We are not motivated to eat food because without it we will die. We are motivated to eat food because without it we will suffer. Even if the threat of death is the only reason to eat, and we do not suffer for being hungry and starving, we will eat because the thought, "Death is coming," will make us suffer. However, if our webs of significance tell us, as they tell the anorexic, "To eat is to be fat. To be fat is worse than to die. To not eat is to die," then the anorexic will find more meaning in starving to death than in eating. She is not eating, in order to avoid suffering, while most of us are motivated to eat to avoid suffering. Material subsistence is not an absolute motivation for us; avoiding suffering is.

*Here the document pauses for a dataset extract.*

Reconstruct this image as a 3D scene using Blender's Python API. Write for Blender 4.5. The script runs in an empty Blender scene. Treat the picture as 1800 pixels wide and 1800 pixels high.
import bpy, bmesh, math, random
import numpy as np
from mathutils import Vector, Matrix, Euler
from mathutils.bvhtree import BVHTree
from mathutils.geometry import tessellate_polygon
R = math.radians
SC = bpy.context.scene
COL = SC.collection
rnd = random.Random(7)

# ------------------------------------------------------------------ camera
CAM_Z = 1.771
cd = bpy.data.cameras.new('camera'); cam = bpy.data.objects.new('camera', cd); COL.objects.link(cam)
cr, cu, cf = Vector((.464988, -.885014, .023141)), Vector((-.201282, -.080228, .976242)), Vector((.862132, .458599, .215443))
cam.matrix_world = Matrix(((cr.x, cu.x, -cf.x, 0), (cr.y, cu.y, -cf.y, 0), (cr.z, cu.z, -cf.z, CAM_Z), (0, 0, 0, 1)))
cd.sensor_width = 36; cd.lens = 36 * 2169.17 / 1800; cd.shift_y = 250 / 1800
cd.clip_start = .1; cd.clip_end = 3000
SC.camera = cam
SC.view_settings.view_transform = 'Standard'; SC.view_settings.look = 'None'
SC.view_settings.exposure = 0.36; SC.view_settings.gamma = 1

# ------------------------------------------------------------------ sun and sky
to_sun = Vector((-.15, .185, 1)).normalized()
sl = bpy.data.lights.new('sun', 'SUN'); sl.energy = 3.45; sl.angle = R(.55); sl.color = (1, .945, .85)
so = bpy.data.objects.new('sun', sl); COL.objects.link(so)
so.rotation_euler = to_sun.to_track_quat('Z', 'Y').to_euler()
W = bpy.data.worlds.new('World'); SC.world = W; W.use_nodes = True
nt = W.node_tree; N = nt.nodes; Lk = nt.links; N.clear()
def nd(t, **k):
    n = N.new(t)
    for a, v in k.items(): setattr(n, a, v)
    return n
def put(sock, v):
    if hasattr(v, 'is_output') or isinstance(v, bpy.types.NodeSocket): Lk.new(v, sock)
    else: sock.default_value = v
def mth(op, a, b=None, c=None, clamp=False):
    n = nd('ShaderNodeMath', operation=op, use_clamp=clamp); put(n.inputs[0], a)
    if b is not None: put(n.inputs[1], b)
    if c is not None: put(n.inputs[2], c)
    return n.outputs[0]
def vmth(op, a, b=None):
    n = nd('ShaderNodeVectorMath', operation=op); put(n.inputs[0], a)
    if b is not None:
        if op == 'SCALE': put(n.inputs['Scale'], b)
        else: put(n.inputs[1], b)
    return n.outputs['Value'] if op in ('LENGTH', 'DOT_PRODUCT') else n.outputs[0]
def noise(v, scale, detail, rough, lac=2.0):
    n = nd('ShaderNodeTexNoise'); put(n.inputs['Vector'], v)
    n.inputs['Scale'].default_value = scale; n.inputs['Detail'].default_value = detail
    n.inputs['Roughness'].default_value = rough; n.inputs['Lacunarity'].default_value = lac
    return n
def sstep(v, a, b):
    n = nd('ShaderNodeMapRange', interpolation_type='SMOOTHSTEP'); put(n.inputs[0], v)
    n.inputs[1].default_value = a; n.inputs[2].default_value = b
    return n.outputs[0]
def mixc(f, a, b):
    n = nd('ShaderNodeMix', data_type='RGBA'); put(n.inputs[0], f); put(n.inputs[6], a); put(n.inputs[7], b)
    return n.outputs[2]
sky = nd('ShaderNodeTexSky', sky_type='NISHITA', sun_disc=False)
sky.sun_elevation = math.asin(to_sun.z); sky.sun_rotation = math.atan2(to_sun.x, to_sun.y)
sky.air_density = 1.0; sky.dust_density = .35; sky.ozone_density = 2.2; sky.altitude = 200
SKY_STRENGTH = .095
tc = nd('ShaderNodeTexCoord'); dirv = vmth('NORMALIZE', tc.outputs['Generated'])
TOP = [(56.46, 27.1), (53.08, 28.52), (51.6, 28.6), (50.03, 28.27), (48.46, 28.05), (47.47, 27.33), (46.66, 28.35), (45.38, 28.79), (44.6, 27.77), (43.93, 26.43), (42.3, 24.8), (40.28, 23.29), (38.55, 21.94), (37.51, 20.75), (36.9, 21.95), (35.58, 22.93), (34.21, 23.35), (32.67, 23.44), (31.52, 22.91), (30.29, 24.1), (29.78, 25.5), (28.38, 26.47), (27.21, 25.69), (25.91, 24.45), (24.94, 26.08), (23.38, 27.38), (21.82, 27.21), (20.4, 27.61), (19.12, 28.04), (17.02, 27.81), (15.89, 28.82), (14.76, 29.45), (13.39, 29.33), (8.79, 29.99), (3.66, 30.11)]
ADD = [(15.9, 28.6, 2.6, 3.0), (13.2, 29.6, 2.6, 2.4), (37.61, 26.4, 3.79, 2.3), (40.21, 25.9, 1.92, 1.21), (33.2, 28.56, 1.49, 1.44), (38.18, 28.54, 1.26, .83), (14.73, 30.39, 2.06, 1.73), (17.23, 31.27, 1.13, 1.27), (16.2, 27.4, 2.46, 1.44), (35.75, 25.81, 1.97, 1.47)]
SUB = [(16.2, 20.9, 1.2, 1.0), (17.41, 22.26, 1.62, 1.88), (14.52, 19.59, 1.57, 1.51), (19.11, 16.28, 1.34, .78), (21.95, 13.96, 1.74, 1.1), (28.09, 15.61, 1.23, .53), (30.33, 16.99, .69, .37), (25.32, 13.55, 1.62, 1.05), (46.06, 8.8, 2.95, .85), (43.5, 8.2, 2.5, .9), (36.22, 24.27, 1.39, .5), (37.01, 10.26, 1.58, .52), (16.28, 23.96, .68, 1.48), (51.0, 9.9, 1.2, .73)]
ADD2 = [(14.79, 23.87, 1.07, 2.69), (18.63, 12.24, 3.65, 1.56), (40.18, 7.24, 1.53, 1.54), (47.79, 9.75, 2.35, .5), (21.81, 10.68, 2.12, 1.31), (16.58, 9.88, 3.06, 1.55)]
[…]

But insofar as the pains we are trying to avoid in creating our belief systems are the pains of death, it is quite a philosophical hair-splitting exercise to say, "Marx was wrong because it wasn’t our need to subsist that motivated us, but the pain involved with the idea of not subsisting." I hope to show that human beings, though they subsist, will still suffer, and create belief systems to ease that suffering, that are not issued from trying to avoid merely material collapse.
Human beings have never been able to live in a world they do not comprehend. They constantly feel that at least their world of everyday experience must be coherent and comprehensible to them. Thus culture renders the world comprehensible with the webs of significance. But human beings go beyond what is needed for survival when they form their beliefs. What are the stars? Before humans could know this they had already formed strongly held beliefs about them. In fact, they formed entire cosmologies, when they could not understand why the disk of the earth did not fall, but seemed merely to hover in the air. All these things were not comprehensible to them, and so they rendered them comprehensible through their admittedly irrational belief systems. Perhaps the means of their material subsistence provided the basic framework, and determined the beginning principles, upon which these belief systems were formed. But one need not comprehend one’s entire world to subsist.
There is a kind of suffering that comes from the world being incomprehensible and absurd. The Existentialists, who purposefully try not to be fooled by our webs of significance, see a meaningless, anguishing, incomprehensible world, which these webs of significance hide from most people. Thus, we must go beyond mere survival to explain the belief systems of humankind: we must go to the just as basic need to alleviate suffering before the incomprehensible. When men and women do not comprehend their world, they will expand their belief systems into the unknowable and incomprehensible, to render it familiar, meaningful, and comprehensible.
The early Greek philosophers, especially the Presocratics, specialized in this sort of "rendering the senseless sensible". What is the world made of? What are the stars and sun? Is the earth round or flat, and if it is either, why does it hover in the air, and not fall? They used logic to answer all these questions. All their belief systems were perfectly logical and orderly, in which every part fit together logically with every other part—and yet they were absurd belief systems. Thales said the world, and everything in it, was made of water. Anaximenes said everything was made of air in various degrees and stages of condensation and rarefaction. Pythagoras said there was a massive cosmic fire that both the earth and sun revolved around. If there were internal inconsistencies in these thinkers’ philosophies, they are hard to spot. Their absurdity lies in the fact that they are ultimately based on creative speculation. The world had filled their role previously by religion: the sun was a god, lightning came from Zeus.
This is precisely how psychosis functions: it is internally logically consistent, but ultimately the questions it seeks to answer are unknowable and therefore speculated upon. No one could prove Anaximenes wrong. Then again, no one could prove him right. I am not saying he was psychotic. The unknowable things he tried to answer weren’t ego-centered questions such as, "Why hasn’t that professor gotten back to me yet on the fiction I asked him to read?" but things like, "What is the world made of?" and so he wasn’t led to delusions that other people could obviously see were false. I will discuss later on in detail my theories about psychosis, and how it figures into everything that has been said so far.
Marx would argue that the actual content of the beliefs that we form to render the incomprehensible familiar is a direct result of the material means of subsistence of the society. Some anthropologists believe the same thing: the belief systems of a culture function as a response to environment and a means of subsisting in that environment. I will digress too far for a detailed critique of this idea, and whether it is true or not has no bearing on the thesis at hand. But my point is that societies form beliefs that are not necessarily needed in order to survive in a given environment (such as beliefs that tell them what the stars are), as a means to avoid the uniquely human suffering that comes from living in a world that does not make sense. Whether the content of those beliefs issues directly from their means of material subsistence is not relevant: their motivations for understanding such things is not itself material subsistence.